なぜエルサレムの衝突が、ガザでの7年ぶりの大規模戦闘にエスカレートしたのか
東エルサレムで数週間にわたってパレスチナ人とイスラエル警察の暴力的な衝突が続き、パレスチナ自治区ガザにおいてパレスチナ武装組織とイスラエル軍による7年ぶりの大規模な戦闘を引き起こしている。写真はガザ地区で、イスラエル軍による空爆を受けた住宅に集まる人々(2021年 ロイター/Ibraheem Abu Mustafa)
東エルサレムで数週間にわたってパレスチナ人とイスラエル警察の暴力的な衝突が続き、パレスチナ自治区ガザにおいてパレスチナ武装組織とイスラエル軍による7年ぶりの大規模な戦闘を引き起こしている。
既に何十人もの死者が出ている衝突の核心にあるのは、ユダヤ教とイスラム教、キリスト教それぞれの聖地であるエルサレムを巡るイスラエルとパレスチナの長年にわたる緊張関係だ。
イスラエル、パレスチナ双方とも戦闘長期化に備えつつあるように見える。事態をエスカレートさせている幾つかの要素を以下に示した。
ラマダン以後の抗議行動と土地権利巡る判決
イスラム教徒のラマダン(断食月)が始まった4月中旬以降、東エルサレムで夜間にパレスチナ人とイスラエル警察の衝突が起きた。警察側がパレスチナ人の集会を阻止するため旧市街の入り口の1つ、ダマスカス門にバリケードを設置して封鎖したためだ。
パレスチナ人はバリケードを集会の自由に対する制限措置とみなし、警察は秩序維持のために配置についていると主張した。
さらに緊張を高めたのは、東エルサレムの住宅で暮らす複数のパレスチナ人家族の立ち退きを求めてユダヤ人が起こした訴訟を巡り、イスラエルの裁判所がユダヤ人の主張を支持する判決を下したことだった。

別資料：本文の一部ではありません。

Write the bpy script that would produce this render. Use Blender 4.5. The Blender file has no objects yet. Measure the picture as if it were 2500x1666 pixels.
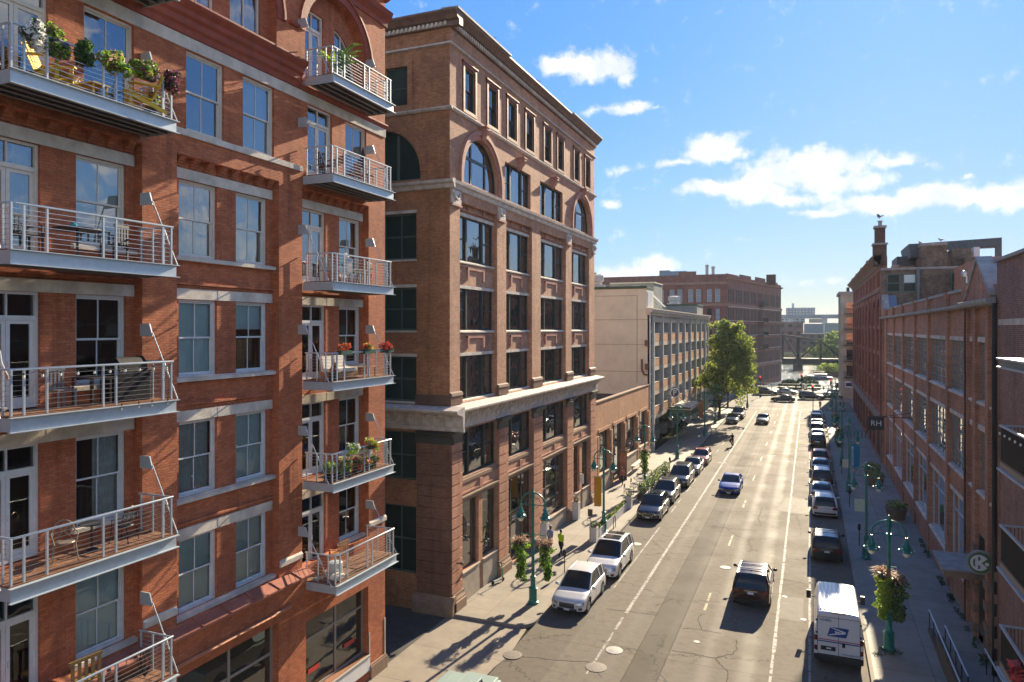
import bpy, bmesh, math, random
from math import sin, cos, pi, sqrt, atan2, radians as R
from mathutils import Vector, Matrix
S = bpy.context.scene
C = S.collection
# ------------------------------------------------------------------ camera, sky, sun, exposure
FPX = 1750.0; TH = math.atan(727/1750); CT, ST = cos(TH), sin(TH)
cd = bpy.data.cameras.new('camera'); cam = bpy.data.objects.new('camera', cd); C.objects.link(cam)
cd.sensor_width = 36; cd.lens = 36*FPX/2500; cd.shift_y = -30/2500; cd.clip_start = .1; cd.clip_end = 8000
cam.location = (0, 0, 15); cam.rotation_euler = (pi/2, 0, TH); S.camera = cam
SUN_AZ, SUN_EL = R(7), R(24.5)
def unproj(u, v, z=0):
    d = (15-z)*FPX/(v-803); r = (u-1250)/FPX
    return d*(CT*r-ST), d*(CT+ST*r)
def onx(X, u, v):
    r = (u-1250)/FPX; d = X/(CT*r-ST)
    return d*(CT+ST*r), 15+(803-v)*d/FPX
def ony(Y, u, v):
    r = (u-1250)/FPX; d = Y/(CT+ST*r)
    return d*(CT*r-ST), 15+(803-v)*d/FPX
W_ = bpy.data.worlds.new('World'); S.world = W_; W_.use_nodes = True
wt = W_.node_tree; wt.nodes.clear()
def wn(t, **k):
    n = wt.nodes.new(t)
    for a, b in k.items(): setattr(n, a, b)
    return n
def wl(a, b): wt.links.new(a, b)
def mth(nt, op, a, b=None, c=None, clamp=False):
    n = nt.nodes.new('ShaderNodeMath'); n.operation = op; n.use_clamp = clamp
    for i, x in enumerate((a, b, c)):
        if x is None: continue
        if isinstance(x, (int, float)): n.inputs[i].default_value = x
        else: nt.links.new(x, n.inputs[i])
    return n.outputs[0]
sky = wn('ShaderNodeTexSky', sky_type='NISHITA', sun_disc=False)
sky.sun_elevation = SUN_EL; sky.sun_rotation = SUN_AZ; sky.altitude = 100; sky.air_density = 1.0; sky.dust_density = .25; sky.ozone_density = 2.2
tc = wn('ShaderNodeTexCoord'); sx = wn('ShaderNodeSeparateXYZ'); wl(tc.outputs['Generated'], sx.inputs[0])
az = mth(wt, 'ARCTAN2', sx.outputs[0], sx.outputs[1]); el = mth(wt, 'ARCSINE', sx.outputs[2])
cv = wn('ShaderNodeCombineXYZ'); wl(az, cv.inputs[0]); wl(el, cv.inputs[1])
def noise(nt, vec, scale, detail=6, rough=.6, w=None):
    n = nt.nodes.new('ShaderNodeTexNoise'); n.inputs['Scale'].default_value = scale
    n.inputs['Detail'].default_value = detail; n.inputs['Roughness'].default_value = rough
    if vec is not None: nt.links.new(vec, n.inputs['Vector'])
    return n
nz = noise(wt, cv.outputs[0], 9, 5, .6)
def vm(nt, op, a, b=None, out=0, scale=None):
    n = nt.nodes.new('ShaderNodeVectorMath'); n.operation = op
    for i, x in enumerate((a, b)):
        if x is None: continue
        if isinstance(x, (tuple, list)): n.inputs[i].default_value = x
        else: nt.links.new(x, n.inputs[i])
    if scale is not None: n.inputs['Scale'].default_value = scale
    return n.outputs[out]
wob = vm(wt, 'SCALE', vm(wt, 'SUBTRACT', nz.outputs['Color'], (.5, .5, .5)), scale=.055)
p = vm(wt, 'ADD', cv.outputs[0], wob)
BL = [(110,225,95,50,1),(230,195,130,70,1),(370,165,120,75,1),(440,215,55,45,.8),(470,385,110,34,.8),(300,395,80,24,.5),(590,388,50,16,.5),
 (850,585,150,72,1),(700,650,120,24,.7),(930,625,95,34,.9),(1380,680,230,85,1),(1180,700,170,75,1),(1050,790,190,75,1),(860,790,150,42,.9),(1480,750,210,60,.9),
 (1250,830,240,40,.8),(1720,655,150,38,.7),(1860,680,90,30,.5),(1650,850,250,55,.9),(1950,830,260,62,1),(2230,810,240,72,1),(2450,800,240,70,1),(1420,895,180,26,.8),
 (450,690,80,30,.5),(385,880,50,24,.7),(2085,720,50,20,.6),(470,1190,200,48,.9),(600,1150,130,52,.9),(330,1215,130,40,.9),(1290,1222,90,22,.45),(1440,1225,80,24,.45),(1010,1040,70,22,.3),(520,805,40,10,.3)]
mask = None
for x, y, rx, ry, wgt in BL:
    u, v = 1300+x*.51, 60+y*.51
    def ae(u, v):
        r = (u-1250)/FPX; q = (803-v)/FPX
        X, Y = CT*r-ST, CT+ST*r
        return atan2(X, Y), atan2(q, sqrt(X*X+Y*Y))
    a0, e0 = ae(u, v); a1, _ = ae(u+rx*.51, v); _, e1 = ae(u, v-ry*.51)
    dlt = vm(wt, 'MULTIPLY', vm(wt, 'SUBTRACT', p, (a0, e0, 0)), (1/(a1-a0), 1/(e1-e0), 0))
    L = mth(wt, 'MULTIPLY', mth(wt, 'SUBTRACT', 1.5, vm(wt, 'LENGTH', dlt, out=1)), wgt)
    mask = L if mask is None else mth(wt, 'MAXIMUM', mask, L)
# broken cloud added over the unseen sky outside the view, for fill and reflections
mp = wn('ShaderNodeMapping'); wl(tc.outputs['Generated'], mp.inputs[0]); mp.inputs['Scale'].default_value = (1, 1, 2.6)
n3 = noise(wt, mp.outputs[0], 2.6, 7, .6)
side = mth(wt, 'SMOOTH_MAX', 0, mth(wt, 'SUBTRACT', mth(wt, 'ABSOLUTE', mth(wt, 'ADD', az, .20)), .82), .1)
lowb = mth(wt, 'SUBTRACT', 1.6, mth(wt, 'MULTIPLY', el, 2.2), clamp=True)   # added cloud thins out overhead
rest = mth(wt, 'MINIMUM', mth(wt, 'MULTIPLY', mth(wt, 'SUBTRACT', n3.outputs[0], .42), 7), mth(wt, 'MULTIPLY', mth(wt, 'MULTIPLY', side, lowb), 4))
mask = mth(wt, 'MAXIMUM', mask, rest)
n2 = noise(wt, cv.outputs[0], 34, 8, .62)
dens = mth(wt, 'ADD', mask, mth(wt, 'MULTIPLY', mth(wt, 'SUBTRACT', n2.outputs[0], .52), 2.2))
mr = wn('ShaderNodeMapRange', interpolation_type='SMOOTHSTEP'); wl(dens, mr.inputs[0]); mr.inputs[1].default_value = .1; mr.inputs[2].default_value = .95
up = wn('ShaderNodeMapRange'); wl(el, up.inputs[0]); up.inputs[1].default_value = 0; up.inputs[2].default_value = .05
cf = mth(wt, 'MULTIPLY', mth(wt, 'MULTIPLY', mr.outputs[0], up.outputs[0]), .93)
n4 = noise(wt, cv.outputs[0], 16, 4, .55)
cr = wn('ShaderNodeMapRange'); wl(n4.outputs[0], cr.inputs[0]); cr.inputs[1].default_value = .38; cr.inputs[2].default_value = .56
cc = wn('ShaderNodeMix', data_type='RGBA'); wl(cr.outputs[0], cc.inputs[0]); cc.inputs[6].default_value = (4.0, 4.2, 4.55, 1); cc.inputs[7].default_value = (5.0, 5.0, 5.05, 1)
SKYCOL = wn('ShaderNodeMix', data_type='RGBA', blend_type='MULTIPLY'); SKYCOL.inputs[0].default_value = 1; wl(sky.outputs[0], SKYCOL.inputs[6]); tm = wn('ShaderNodeMapRange', interpolation_type='SMOOTHSTEP'); wl(el, tm.inputs[0]); tm.inputs[1].default_value = 0; tm.inputs[2].default_value = .42
tint = wn('ShaderNodeMix', data_type='RGBA'); wl(tm.outputs[0], tint.inputs[0]); tint.inputs[6].default_value = (.72, .86, 1.13, 1); tint.inputs[7].default_value = (.42, .74, 1.16, 1); wl(tint.outputs[2], SKYCOL.inputs[7])
lum = vm(wt, 'DOT_PRODUCT', sky.outputs[0], (.3, .5, .2), out=1)
soft = mth(wt, 'DIVIDE', 1.35, mth(wt, 'ADD', 1, mth(wt, 'MULTIPLY', lum, .25)))   # sky brightness compressed: evens the glare round the sun
skc = vm(wt, 'SCALE', SKYCOL.outputs[2]); wt.links.new(soft, skc.node.inputs['Scale'])
mx = wn('ShaderNodeMix', data_type='RGBA'); wl(cf, mx.inputs[0]); wl(skc, mx.inputs[6]); wl(cc.outputs[2], mx.inputs[7])
bg = wn('ShaderNodeBackground'); bg.inputs[1].default_value = .087; wl(mx.outputs[2], bg.inputs[0])
wo = wn('ShaderNodeOutputWorld'); wl(bg.outputs[0], wo.inputs[0])
sd = bpy.data.lights.new('sun', 'SUN'); sd.energy = 5.0; sd.angle = R(.5); sd.color = (1, .84, .60)
so = bpy.data.objects.new('sun', sd); C.objects.link(so)
sdir = Vector((sin(SUN_AZ)*cos(SUN_EL), cos(SUN_AZ)*cos(SUN_EL), sin(SUN_EL)))
so.rotation_euler = sdir.to_track_quat('Z', 'Y').to_euler(); so.location = (40, 200, 120)
S.view_settings.view_transform = 'Standard'; S.view_settings.look = 'None'; S.view_settings.exposure = 1.42; S.view_settings.gamma = 1
random.seed(7); rnd = random.random
def ru(a, b): return a+(b-a)*rnd()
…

衝突は旧市街のアルアクサ・モスクがある地域にも拡大。アルアクサ・モスクは、イスラム教にとって3番目に神聖とされ、イスラエルとパレスチナの対立に最も影響を受けやすい場所にある。この地域や旧市街近辺の衝突により、ここ数日で数百人のパレスチナ人が負傷している。
越えてはならない一線
ガザを実効支配するイスラム組織ハマスや他の武装組織はイスラエルに対して、エルサレムで起きた暴力的な衝突は「レッドライン(越えてはならない一線)」であり、イスラエル警察がアルアクサ・モスク境内への侵入をやめない場合、ロケット弾を発射すると繰り返し警告していた。
そしてイスラエルが1967年の中東戦争で東エルサレムを奪回したことを記念する「エルサレム・デー」だった今月10日、ハマスと武装組織「イスラム聖戦(PIJ)」はエルサレムと周辺地域に向けてロケット弾攻撃を行った。
ハマス指導者のイスマイル・ハニヤ氏は、イスラエルがエルサレムとアルアクサで先に武力を行使し、ガザに飛び火させたと非難。「それがもたらす結果に責任がある」と強調した。
その数時間以内にはイスラエルの軍用機がガザの軍事目標に対する空爆を開始し、軍当局は人口密集地なので民間人の犠牲者が出ることは否定できないとくぎを刺した。